Il n’y a pas de rampe à la télévision, et c’est bien cela qui arrive à la projection : un enfer d’images dégueulées dans l’indifférence, avec la même effarante précision, par le projecteur. Les programmes courts, volontiers « comiques », qui structurent la première partie de soirée sur les chaînes commerciales, servant de pont entre l’information et la fiction ou le reportage, sont ceux-là même qui occupent depuis peu les écrans de cinéma. La télévision reconnaît les siens. Elle ne cherche plus dans la salle ce qui lui restait de prestige, elle y trouve plus sûrement un partenaire de diffusion, partageant les mêmes modalités. L’alliance contre-nature, entre une télévision qui a peur du vide et une salle qui s’accordait de délicieux moments sans images, et sans le monde, abandonné derrière les double-portes, a cessé. Le “ciné-visuel” continue d’avancer, sans ramper – il préfère les éclats de rire.
Il ne s’agit ici pas de pleurer la mort de qui ou de quoi que ce soit. Débordements parlera de télévision (il/elle l’a déjà fait), des croisements entre cinéma et télévision (et, espérons-le, entre cinéma et jeu vidéo, ou bande dessinée), de séries disponibles uniquement de manière illégale, et de « cinéma, seul »[33] [33] Selon l’expression de Daney pour définir la revue qu’il fonda il y a vingt ans, Trafic. . Nous ne sommes peut-être plus ni devant, ni sur, ni dans les images, mais entre.
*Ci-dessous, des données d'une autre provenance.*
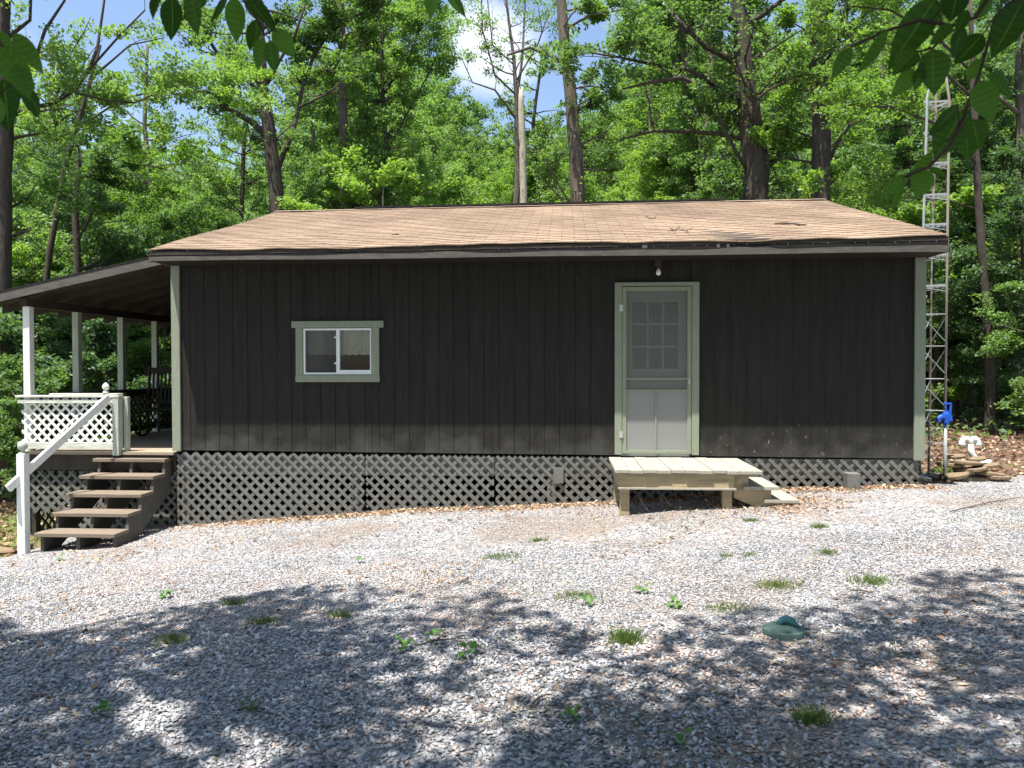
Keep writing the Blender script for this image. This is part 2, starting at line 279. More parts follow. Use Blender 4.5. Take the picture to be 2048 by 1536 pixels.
# ------------------------------------------------------------------ ground
GX=[-40,-14,-6,-3,-1,.1,1,2.25,3.2,4.1,5.5,7.5,9,10.5,14,30]; GZ=[-3,-2.2,-1.5,-1.2,-1.03,-.95,-.88,-.77,-.71,-.67,-.58,-.41,-.35,-.38,-.35,-.1]
def gz(x,y):
    x=np.asarray(x,float); y=np.asarray(y,float)
    b=np.interp(x,GX,GZ); fr=-.56+.035*(x-4.9)
    t=sstep(-.8,-6,y); z=b*(1-t)+np.maximum(fr,-1.2)*t
    z=z+.05*np.exp(-((x-6.1)/1.2)**2-((y+1.3)/.8)**2)
    z=z+sstep(8,45,y)*(1.2*sstep(0,12,x)+.2)+sstep(45,120,y)*5
    far=sstep(8,20,y)+sstep(11,20,x)*sstep(0,3,y)+sstep(-4,-9,x)
    z=z+.06*fbm(x,y,.7,3)*np.clip(far,0,1)+.012*fbm(x,y,1.1,5)
    return z
def drive_edge(x):
    x=np.asarray(x,float)
    return np.where(x<-1.2,-1.35+.25*(x+1.2),np.where(x>9.35,.15+.55*(x-9.35),.30))+.06*fbm(x,x*0,5.,9)
def axis(lo,a,b,hi,fine,n):
    c=np.arange(a,b+1e-6,fine); l=a-(a-lo)*np.linspace(1,0,n,endpoint=False)**2.2; r=b+(hi-b)*(np.linspace(0,1,n+1)[1:])**2.2
    return np.concatenate([l,c,r])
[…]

Cet “entre” est une égalité conquise (par delà le “7 ème art”, etc.), un lieu sans contours, qui se définit au fur et à mesure, où des singularités s’éprouvent, où des matières échangent et croisent leur pouvoir ou leur impuissance. Entre critique et recherche (là encore, se nourrissant l’une de l’autre, dans l’écart de leur temporalité, objet, méthode,…), Débordements a l’espoir et le désir de s’inventer dans l’ “entre” des images, et de devenir ce clin d’oeil qui fait voir.